>> Begin TASK DATA

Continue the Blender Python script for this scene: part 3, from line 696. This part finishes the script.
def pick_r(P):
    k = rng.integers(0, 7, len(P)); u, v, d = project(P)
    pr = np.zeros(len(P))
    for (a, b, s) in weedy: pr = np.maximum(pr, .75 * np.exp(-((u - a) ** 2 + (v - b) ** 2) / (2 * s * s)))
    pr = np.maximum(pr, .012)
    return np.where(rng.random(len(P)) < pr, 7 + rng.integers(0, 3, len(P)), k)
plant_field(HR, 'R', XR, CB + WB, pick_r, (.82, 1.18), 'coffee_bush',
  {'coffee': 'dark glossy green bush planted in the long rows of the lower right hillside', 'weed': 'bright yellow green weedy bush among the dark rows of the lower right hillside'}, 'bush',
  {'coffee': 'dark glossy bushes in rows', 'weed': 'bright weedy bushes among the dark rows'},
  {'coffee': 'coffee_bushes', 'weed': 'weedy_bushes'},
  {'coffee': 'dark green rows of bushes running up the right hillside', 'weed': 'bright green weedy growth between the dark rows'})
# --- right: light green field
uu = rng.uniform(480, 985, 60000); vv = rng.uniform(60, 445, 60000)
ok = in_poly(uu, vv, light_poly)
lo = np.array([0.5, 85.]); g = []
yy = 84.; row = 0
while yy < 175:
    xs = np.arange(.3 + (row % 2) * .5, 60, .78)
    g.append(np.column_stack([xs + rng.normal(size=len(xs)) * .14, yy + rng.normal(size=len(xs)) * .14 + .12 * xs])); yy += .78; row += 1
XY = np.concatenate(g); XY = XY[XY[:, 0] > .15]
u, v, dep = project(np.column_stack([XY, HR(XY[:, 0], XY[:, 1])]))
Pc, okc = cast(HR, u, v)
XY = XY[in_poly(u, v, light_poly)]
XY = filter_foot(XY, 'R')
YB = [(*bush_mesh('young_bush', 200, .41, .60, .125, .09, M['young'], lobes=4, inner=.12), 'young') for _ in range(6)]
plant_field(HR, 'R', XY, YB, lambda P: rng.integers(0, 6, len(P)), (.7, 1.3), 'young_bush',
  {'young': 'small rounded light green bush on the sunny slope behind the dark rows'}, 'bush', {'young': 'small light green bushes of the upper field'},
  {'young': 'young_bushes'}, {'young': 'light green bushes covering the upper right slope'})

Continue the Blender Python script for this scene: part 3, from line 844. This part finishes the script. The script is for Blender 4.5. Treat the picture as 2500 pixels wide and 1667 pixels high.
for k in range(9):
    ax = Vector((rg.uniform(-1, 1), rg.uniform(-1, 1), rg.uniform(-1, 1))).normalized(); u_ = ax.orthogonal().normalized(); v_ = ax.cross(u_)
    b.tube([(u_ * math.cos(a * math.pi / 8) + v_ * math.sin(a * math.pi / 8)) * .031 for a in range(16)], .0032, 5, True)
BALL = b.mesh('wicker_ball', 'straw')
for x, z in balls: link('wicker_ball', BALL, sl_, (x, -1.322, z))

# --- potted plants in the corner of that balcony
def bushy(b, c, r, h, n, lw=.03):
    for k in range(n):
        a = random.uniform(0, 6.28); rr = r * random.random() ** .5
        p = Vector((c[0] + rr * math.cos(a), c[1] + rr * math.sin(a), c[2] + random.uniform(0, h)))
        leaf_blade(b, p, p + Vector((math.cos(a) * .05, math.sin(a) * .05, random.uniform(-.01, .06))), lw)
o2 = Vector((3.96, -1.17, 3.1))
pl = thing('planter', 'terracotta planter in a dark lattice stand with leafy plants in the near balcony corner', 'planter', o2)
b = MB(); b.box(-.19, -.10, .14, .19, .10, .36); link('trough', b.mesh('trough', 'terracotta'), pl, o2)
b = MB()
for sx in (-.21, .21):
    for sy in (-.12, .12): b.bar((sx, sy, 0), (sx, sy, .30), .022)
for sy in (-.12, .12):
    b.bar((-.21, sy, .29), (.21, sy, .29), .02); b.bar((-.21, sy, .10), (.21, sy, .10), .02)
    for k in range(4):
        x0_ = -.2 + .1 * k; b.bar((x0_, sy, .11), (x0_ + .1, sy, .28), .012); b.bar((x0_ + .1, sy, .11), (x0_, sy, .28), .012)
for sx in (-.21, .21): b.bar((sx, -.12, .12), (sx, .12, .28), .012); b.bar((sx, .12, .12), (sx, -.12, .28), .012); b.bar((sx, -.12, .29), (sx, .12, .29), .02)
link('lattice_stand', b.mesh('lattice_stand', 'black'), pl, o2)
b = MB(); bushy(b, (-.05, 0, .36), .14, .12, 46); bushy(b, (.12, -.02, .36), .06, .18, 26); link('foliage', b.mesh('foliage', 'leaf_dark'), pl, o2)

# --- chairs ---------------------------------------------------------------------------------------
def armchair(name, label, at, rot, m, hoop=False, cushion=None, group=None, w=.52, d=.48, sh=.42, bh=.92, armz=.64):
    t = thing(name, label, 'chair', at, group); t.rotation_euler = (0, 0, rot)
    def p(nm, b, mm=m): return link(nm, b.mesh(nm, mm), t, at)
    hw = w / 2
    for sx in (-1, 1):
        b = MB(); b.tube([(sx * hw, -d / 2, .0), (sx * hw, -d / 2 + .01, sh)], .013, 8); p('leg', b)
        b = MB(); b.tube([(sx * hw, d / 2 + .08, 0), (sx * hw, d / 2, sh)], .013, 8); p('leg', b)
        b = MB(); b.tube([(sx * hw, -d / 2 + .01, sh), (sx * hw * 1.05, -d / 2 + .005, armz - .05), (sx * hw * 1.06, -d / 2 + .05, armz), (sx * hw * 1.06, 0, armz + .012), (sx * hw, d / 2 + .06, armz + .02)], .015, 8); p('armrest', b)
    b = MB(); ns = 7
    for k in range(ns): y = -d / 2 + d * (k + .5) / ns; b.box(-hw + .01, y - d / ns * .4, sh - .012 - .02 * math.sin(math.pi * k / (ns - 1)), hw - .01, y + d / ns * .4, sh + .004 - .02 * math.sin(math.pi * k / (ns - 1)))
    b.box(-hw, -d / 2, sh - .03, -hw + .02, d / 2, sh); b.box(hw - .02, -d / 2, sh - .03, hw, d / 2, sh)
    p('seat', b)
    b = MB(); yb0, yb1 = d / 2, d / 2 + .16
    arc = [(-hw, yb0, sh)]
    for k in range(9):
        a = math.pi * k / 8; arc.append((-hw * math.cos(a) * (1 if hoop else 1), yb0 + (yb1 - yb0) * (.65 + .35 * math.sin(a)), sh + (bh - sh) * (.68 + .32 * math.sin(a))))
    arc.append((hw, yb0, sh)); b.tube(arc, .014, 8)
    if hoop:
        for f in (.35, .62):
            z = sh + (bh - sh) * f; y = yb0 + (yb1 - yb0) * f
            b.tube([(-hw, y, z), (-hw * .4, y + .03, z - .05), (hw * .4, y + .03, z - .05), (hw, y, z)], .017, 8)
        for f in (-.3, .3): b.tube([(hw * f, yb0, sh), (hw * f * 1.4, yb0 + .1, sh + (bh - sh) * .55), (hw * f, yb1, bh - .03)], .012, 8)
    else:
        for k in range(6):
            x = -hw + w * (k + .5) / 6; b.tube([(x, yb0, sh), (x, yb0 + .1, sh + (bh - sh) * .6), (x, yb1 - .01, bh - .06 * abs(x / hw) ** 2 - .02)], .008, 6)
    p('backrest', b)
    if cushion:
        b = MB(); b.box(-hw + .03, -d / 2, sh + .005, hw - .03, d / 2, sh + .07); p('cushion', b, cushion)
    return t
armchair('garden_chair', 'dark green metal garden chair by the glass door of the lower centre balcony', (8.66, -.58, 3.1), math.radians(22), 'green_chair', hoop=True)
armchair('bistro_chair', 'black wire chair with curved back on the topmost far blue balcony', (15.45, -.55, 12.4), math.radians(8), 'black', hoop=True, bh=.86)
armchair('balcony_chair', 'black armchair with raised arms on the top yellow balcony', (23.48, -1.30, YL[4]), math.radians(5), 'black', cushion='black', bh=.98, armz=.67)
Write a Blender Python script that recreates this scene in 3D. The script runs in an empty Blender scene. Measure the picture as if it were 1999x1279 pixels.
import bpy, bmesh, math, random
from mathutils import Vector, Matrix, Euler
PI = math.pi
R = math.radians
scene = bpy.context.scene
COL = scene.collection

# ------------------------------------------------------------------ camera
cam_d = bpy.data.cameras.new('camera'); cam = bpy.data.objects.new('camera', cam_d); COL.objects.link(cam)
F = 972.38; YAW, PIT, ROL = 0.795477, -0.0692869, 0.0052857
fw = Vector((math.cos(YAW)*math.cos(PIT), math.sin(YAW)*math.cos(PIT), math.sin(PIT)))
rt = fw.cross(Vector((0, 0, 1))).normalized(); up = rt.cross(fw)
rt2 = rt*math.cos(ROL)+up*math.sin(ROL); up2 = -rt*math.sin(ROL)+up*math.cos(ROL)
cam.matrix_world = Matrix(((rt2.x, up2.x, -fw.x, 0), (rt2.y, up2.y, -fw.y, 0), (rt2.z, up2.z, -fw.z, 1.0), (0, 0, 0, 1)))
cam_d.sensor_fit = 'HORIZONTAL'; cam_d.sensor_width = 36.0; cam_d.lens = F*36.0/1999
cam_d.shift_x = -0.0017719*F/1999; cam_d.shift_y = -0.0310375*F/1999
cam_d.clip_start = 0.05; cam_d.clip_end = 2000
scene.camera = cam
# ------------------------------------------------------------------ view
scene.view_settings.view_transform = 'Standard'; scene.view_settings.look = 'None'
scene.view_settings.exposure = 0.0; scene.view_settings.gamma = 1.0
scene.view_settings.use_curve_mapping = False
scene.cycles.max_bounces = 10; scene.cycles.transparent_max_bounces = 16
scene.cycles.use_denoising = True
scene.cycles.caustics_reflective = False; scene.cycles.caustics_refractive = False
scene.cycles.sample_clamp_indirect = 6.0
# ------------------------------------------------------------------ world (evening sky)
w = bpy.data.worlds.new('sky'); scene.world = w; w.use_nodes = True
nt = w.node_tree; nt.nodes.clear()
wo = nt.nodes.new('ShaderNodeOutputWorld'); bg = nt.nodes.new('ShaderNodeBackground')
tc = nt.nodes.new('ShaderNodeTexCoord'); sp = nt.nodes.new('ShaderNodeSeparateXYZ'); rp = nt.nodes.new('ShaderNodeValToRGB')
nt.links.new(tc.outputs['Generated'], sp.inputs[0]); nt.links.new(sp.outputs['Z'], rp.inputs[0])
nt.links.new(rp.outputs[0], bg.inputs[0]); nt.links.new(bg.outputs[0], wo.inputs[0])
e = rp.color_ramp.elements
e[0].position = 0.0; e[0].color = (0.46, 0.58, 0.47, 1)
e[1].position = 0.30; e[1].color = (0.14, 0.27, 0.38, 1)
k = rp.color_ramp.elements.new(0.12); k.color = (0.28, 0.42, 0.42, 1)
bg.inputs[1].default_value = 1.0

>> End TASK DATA

• WHAT IS BEING ASKED:
Restate, please, word for word the span of records running from the first line to the line bearing "green bushes covering", both included, and nothing outside it.

• WRITTEN REPLY:
Continue the Blender Python script for this scene: part 3, from line 696. This part finishes the script.
def pick_r(P):
    k = rng.integers(0, 7, len(P)); u, v, d = project(P)
    pr = np.zeros(len(P))
    for (a, b, s) in weedy: pr = np.maximum(pr, .75 * np.exp(-((u - a) ** 2 + (v - b) ** 2) / (2 * s * s)))
    pr = np.maximum(pr, .012)
    return np.where(rng.random(len(P)) < pr, 7 + rng.integers(0, 3, len(P)), k)
plant_field(HR, 'R', XR, CB + WB, pick_r, (.82, 1.18), 'coffee_bush',
  {'coffee': 'dark glossy green bush planted in the long rows of the lower right hillside', 'weed': 'bright yellow green weedy bush among the dark rows of the lower right hillside'}, 'bush',
  {'coffee': 'dark glossy bushes in rows', 'weed': 'bright weedy bushes among the dark rows'},
  {'coffee': 'coffee_bushes', 'weed': 'weedy_bushes'},
  {'coffee': 'dark green rows of bushes running up the right hillside', 'weed': 'bright green weedy growth between the dark rows'})
# --- right: light green field
uu = rng.uniform(480, 985, 60000); vv = rng.uniform(60, 445, 60000)
ok = in_poly(uu, vv, light_poly)
lo = np.array([0.5, 85.]); g = []
yy = 84.; row = 0
while yy < 175:
    xs = np.arange(.3 + (row % 2) * .5, 60, .78)
    g.append(np.column_stack([xs + rng.normal(size=len(xs)) * .14, yy + rng.normal(size=len(xs)) * .14 + .12 * xs])); yy += .78; row += 1
XY = np.concatenate(g); XY = XY[XY[:, 0] > .15]
u, v, dep = project(np.column_stack([XY, HR(XY[:, 0], XY[:, 1])]))
Pc, okc = cast(HR, u, v)
XY = XY[in_poly(u, v, light_poly)]
XY = filter_foot(XY, 'R')
YB = [(*bush_mesh('young_bush', 200, .41, .60, .125, .09, M['young'], lobes=4, inner=.12), 'young') for _ in range(6)]
plant_field(HR, 'R', XY, YB, lambda P: rng.integers(0, 6, len(P)), (.7, 1.3), 'young_bush',
  {'young': 'small rounded light green bush on the sunny slope behind the dark rows'}, 'bush', {'young': 'small light green bushes of the upper field'},
  {'young': 'young_bushes'}, {'young': 'light green bushes covering the upper right slope'})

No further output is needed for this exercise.